Stated problem
Leaving out every picture, copy the lines of the data exactly, from the first through the line containing "SC.camera = cam".

Scene script records:
..............................
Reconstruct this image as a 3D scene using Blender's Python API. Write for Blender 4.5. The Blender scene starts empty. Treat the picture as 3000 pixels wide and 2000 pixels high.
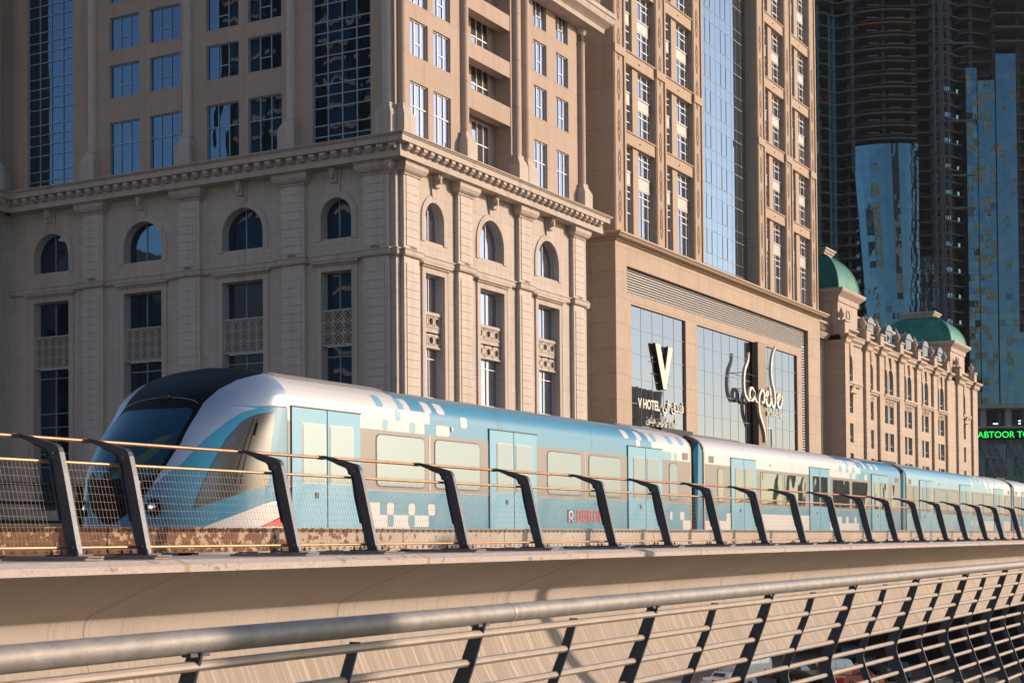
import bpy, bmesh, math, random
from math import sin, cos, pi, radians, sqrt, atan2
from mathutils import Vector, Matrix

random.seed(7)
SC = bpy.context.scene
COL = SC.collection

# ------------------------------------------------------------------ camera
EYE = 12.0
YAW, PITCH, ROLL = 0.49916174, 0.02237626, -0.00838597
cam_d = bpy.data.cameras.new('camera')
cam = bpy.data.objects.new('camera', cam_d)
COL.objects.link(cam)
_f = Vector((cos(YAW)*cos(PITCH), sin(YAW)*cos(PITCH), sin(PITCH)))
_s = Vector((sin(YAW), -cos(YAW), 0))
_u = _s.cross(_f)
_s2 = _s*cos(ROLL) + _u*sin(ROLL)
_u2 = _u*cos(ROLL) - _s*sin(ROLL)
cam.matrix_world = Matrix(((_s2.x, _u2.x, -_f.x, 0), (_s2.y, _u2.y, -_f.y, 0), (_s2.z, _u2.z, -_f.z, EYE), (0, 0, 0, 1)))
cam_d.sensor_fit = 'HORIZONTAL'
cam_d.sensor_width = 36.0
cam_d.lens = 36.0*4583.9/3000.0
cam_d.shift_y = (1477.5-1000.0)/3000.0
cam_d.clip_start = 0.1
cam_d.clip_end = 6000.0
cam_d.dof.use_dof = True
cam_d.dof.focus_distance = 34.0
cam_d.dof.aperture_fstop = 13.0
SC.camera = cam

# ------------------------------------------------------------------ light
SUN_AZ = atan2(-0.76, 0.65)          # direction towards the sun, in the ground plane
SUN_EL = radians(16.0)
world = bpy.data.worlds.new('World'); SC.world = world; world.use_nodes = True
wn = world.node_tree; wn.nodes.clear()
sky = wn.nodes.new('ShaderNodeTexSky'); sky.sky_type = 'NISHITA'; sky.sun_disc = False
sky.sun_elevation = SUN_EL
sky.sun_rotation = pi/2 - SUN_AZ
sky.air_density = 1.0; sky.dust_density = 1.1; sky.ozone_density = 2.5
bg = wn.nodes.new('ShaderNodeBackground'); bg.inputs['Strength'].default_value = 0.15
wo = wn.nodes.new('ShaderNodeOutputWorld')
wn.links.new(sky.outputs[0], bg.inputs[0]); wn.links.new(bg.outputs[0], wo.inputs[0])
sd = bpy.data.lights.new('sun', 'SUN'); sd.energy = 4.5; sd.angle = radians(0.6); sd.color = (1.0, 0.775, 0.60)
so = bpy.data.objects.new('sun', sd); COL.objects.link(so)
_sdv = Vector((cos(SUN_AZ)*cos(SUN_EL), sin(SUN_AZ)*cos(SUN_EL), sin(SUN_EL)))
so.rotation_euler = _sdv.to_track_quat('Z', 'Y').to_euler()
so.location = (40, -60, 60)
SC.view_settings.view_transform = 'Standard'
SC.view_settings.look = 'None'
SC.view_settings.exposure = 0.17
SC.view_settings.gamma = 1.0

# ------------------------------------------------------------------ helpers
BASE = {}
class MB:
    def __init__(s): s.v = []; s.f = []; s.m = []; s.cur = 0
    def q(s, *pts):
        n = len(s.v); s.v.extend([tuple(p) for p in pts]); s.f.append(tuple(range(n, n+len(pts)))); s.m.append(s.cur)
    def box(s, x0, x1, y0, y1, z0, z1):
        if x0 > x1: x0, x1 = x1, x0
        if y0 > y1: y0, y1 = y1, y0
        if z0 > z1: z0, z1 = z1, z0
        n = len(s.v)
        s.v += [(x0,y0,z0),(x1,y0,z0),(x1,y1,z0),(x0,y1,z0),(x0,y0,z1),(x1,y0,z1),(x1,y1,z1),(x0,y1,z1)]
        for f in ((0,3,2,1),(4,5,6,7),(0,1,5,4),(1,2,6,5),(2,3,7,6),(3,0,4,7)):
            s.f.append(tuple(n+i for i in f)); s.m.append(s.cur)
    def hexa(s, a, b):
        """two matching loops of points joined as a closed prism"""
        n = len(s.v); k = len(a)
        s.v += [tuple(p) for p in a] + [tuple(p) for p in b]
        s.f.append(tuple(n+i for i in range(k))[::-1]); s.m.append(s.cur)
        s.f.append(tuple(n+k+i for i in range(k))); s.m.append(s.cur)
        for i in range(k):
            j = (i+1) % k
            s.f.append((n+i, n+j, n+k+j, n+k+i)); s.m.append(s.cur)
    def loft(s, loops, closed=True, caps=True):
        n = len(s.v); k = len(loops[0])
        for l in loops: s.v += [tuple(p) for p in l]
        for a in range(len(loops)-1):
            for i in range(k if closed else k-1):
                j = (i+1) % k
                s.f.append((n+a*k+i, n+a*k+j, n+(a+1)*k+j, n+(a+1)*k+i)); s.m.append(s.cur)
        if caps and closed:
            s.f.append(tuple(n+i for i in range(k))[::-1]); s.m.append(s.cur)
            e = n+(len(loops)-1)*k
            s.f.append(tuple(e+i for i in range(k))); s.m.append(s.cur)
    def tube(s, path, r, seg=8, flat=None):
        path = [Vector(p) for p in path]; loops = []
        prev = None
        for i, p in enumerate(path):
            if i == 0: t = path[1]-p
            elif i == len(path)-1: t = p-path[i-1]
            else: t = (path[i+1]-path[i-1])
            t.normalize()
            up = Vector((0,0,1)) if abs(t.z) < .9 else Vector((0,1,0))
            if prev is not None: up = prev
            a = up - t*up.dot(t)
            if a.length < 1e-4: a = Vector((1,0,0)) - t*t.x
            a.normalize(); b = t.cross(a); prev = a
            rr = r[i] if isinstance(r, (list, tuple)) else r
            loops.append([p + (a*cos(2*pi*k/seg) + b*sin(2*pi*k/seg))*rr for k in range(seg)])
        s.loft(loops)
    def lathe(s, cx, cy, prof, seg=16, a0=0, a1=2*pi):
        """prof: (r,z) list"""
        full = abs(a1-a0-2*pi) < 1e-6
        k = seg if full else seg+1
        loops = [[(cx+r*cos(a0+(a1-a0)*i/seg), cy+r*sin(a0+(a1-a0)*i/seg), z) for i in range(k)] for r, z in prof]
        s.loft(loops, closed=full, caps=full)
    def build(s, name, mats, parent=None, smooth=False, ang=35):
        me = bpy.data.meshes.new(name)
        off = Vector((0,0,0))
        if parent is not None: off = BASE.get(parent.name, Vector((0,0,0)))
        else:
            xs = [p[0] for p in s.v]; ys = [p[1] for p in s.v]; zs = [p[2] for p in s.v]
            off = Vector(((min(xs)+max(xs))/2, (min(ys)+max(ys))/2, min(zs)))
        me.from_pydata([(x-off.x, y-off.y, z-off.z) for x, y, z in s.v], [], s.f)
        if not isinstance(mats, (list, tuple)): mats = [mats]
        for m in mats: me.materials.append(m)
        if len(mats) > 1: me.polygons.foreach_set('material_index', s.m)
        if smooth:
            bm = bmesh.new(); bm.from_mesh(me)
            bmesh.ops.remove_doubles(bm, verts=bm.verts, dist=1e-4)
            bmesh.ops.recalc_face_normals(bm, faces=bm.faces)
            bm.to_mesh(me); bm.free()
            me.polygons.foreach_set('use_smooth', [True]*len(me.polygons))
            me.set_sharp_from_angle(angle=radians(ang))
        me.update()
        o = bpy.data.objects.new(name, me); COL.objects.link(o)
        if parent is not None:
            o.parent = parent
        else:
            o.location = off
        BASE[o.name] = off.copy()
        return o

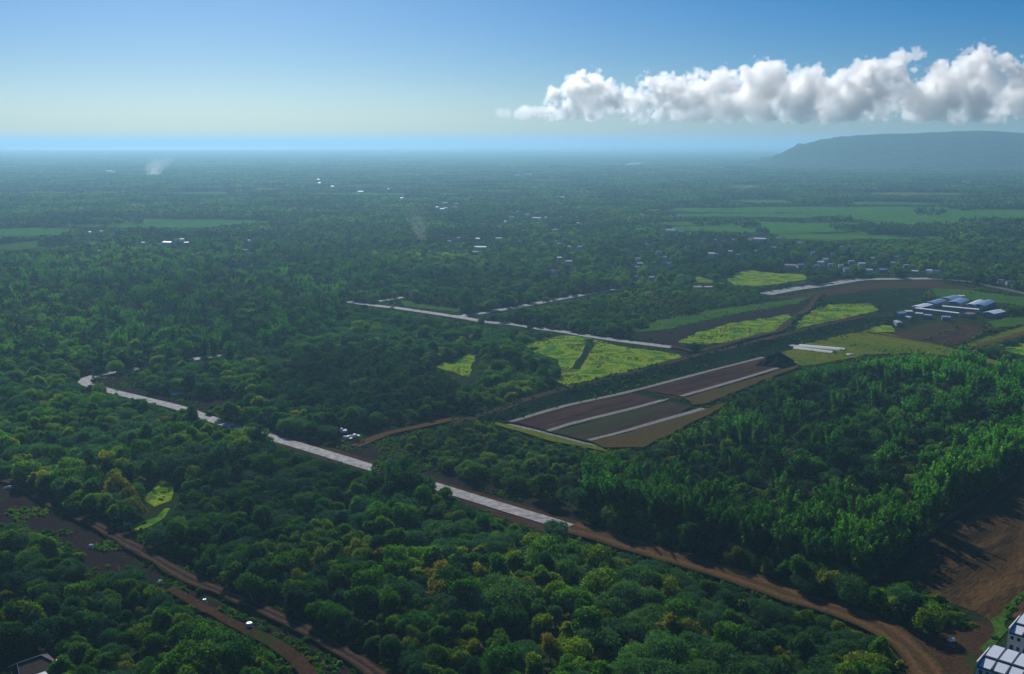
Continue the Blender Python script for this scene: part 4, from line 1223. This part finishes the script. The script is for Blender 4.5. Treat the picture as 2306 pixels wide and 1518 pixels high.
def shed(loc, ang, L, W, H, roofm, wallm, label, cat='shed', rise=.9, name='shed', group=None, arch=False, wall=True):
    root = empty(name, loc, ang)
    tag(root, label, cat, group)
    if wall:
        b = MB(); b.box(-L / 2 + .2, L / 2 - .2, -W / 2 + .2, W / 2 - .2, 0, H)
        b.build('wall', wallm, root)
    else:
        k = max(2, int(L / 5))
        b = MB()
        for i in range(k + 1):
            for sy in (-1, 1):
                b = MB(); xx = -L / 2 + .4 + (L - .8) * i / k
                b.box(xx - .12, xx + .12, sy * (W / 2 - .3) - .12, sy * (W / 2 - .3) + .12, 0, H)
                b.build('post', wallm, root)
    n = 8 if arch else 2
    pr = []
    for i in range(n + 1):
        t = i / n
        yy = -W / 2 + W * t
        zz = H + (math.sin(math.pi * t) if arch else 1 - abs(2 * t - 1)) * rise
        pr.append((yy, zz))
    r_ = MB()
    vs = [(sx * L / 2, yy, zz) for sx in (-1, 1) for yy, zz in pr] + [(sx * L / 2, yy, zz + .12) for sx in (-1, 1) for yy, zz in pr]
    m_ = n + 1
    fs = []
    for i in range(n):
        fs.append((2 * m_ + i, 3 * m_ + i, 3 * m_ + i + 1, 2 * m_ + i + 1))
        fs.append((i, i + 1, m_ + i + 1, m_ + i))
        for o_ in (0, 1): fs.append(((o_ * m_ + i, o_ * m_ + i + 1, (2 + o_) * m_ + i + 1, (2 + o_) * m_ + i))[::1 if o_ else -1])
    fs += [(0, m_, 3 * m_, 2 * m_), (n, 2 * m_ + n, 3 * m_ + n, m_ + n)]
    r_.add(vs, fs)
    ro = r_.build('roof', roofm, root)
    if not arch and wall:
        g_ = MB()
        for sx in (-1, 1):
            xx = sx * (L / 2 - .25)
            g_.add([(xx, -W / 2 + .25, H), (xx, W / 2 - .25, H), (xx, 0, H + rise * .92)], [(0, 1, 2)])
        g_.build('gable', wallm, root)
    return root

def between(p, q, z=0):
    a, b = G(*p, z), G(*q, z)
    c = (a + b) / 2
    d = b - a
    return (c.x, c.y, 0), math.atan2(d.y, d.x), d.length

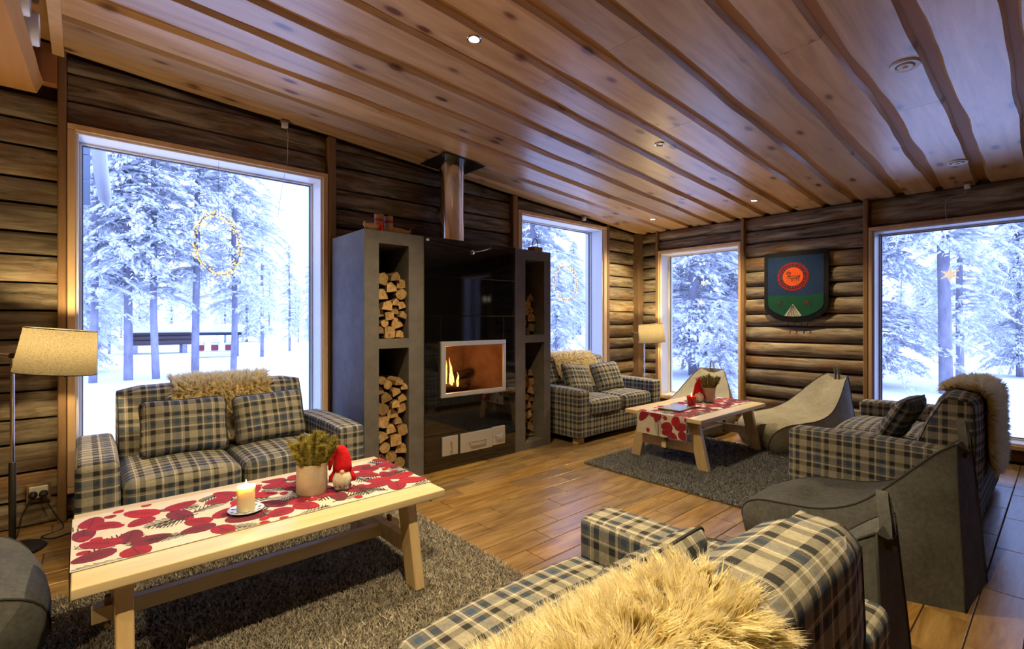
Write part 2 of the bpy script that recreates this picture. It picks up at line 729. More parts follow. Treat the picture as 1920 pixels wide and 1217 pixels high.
..............................
Result for this task
Reconstruct this image as a 3D scene using Blender's Python API. Write for Blender 4.5. The Blender scene starts empty. Treat the picture as 3000 pixels wide and 2000 pixels high.
import bpy, bmesh, math, random
from math import sin, cos, pi, radians, sqrt, atan2
from mathutils import Vector, Matrix

random.seed(7)
SC = bpy.context.scene
COL = SC.collection

# ------------------------------------------------------------------ camera
EYE = 12.0
YAW, PITCH, ROLL = 0.49916174, 0.02237626, -0.00838597
cam_d = bpy.data.cameras.new('camera')
cam = bpy.data.objects.new('camera', cam_d)
COL.objects.link(cam)
_f = Vector((cos(YAW)*cos(PITCH), sin(YAW)*cos(PITCH), sin(PITCH)))
_s = Vector((sin(YAW), -cos(YAW), 0))
_u = _s.cross(_f)
_s2 = _s*cos(ROLL) + _u*sin(ROLL)
_u2 = _u*cos(ROLL) - _s*sin(ROLL)
cam.matrix_world = Matrix(((_s2.x, _u2.x, -_f.x, 0), (_s2.y, _u2.y, -_f.y, 0), (_s2.z, _u2.z, -_f.z, EYE), (0, 0, 0, 1)))
cam_d.sensor_fit = 'HORIZONTAL'
cam_d.sensor_width = 36.0
cam_d.lens = 36.0*4583.9/3000.0
cam_d.shift_y = (1477.5-1000.0)/3000.0
cam_d.clip_start = 0.1
cam_d.clip_end = 6000.0
cam_d.dof.use_dof = True
cam_d.dof.focus_distance = 34.0
cam_d.dof.aperture_fstop = 13.0
SC.camera = cam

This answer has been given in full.